Opinion
August 14, 1995
Appeal from the Supreme Court, Queens County (Fisher, J.).
Ordered that the judgment is affirmed.
The defendant contends that the trial court erred by allowing the jury to hear testimony that persons associated with his codefendant had threatened the prosecution's witnesses. We disagree. The record reveals that the trial court carefully instructed the jury that the evidence in question was only to be considered with respect to the codefendant. Because the jury is presumed to follow the court's instructions, any alleged prejudice to the defendant was alleviated (see, People v. Gibbs, 59 N.Y.2d 930, 932; People v. Berg, 59 N.Y.2d 294, 299-300; People v. Brisbane, 203 A.D.2d 89, 90; see also, People v. Dailey, 188 A.D.2d 485).
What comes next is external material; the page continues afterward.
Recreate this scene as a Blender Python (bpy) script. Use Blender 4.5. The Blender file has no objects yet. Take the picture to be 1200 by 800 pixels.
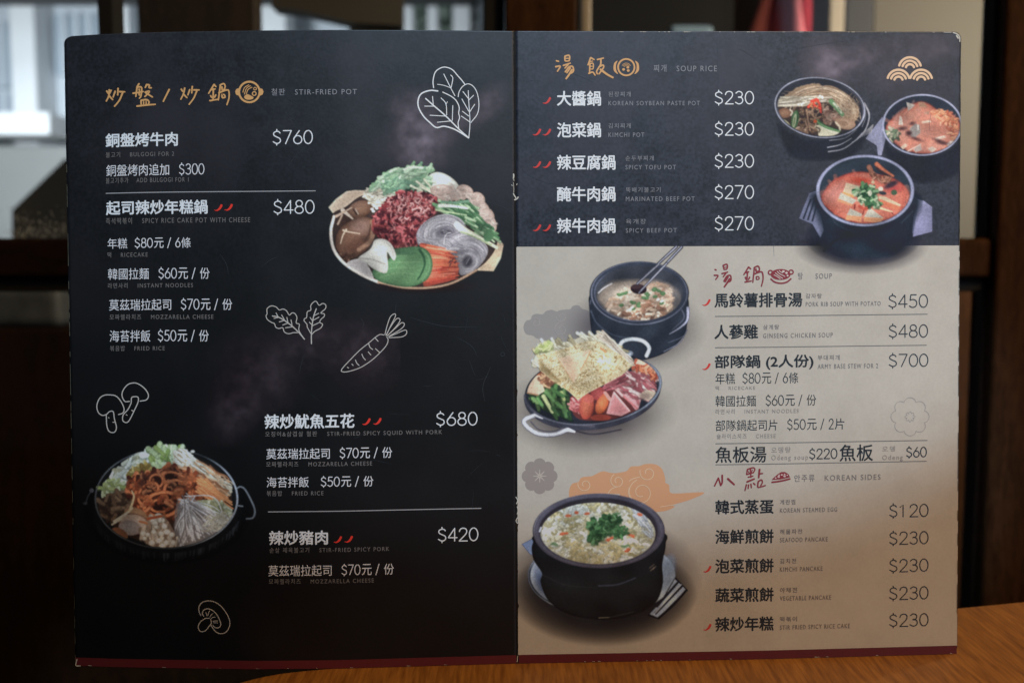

We find no merit to the defendant's contention that testimony about the lineup identification should have been suppressed because of police misconduct in conducting the lineup. It is well settled that the determination of the suppression court, with its advantages of having seen and heard the witnesses, must be accorded great weight on appeal and should not be disturbed if it is supported by the record (see, People v Prochilo, 41 N.Y.2d 759, 761; People v. Daniels, 190 A.D.2d 858, 859). The record reveals that the defendant chose what number to wear and where to sit at the lineup, that the detective who conducted the lineup did not tell the witness that the robber or robbers would be in the array, and that the witness did not see the defendant before the lineup. Thus, the witness's identification of the defendant at the lineup was not tainted by any misconduct on the part of the police.
Furthermore, the hearing court properly determined that the lineup itself was not so impermissibly suggestive that it created a substantial likelihood of irreparable misidentification (see, People v. Chipp, 75 N.Y.2d 327, 335, cert denied 498 U.S. 833; People v. McClarin, 157 A.D.2d 747). Nothing about the lineup suggested that the witness should choose the defendant (see, People v. Smith, 208 A.D.2d 966; People v. Christenson, 188 A.D.2d 659, 660; People v. Ahmed, 173 A.D.2d 546; People v. Henderson, 170 A.D.2d 532, 533).
The defendant's sentence is not excessive (see, People v Suitte, 90 A.D.2d 80).
The defendant's remaining contentions are either unpreserved for appellate review (see, CPL 470.05) or without merit. Rosenblatt, J.P., Copertino, Hart and Friedmann, JJ., concur.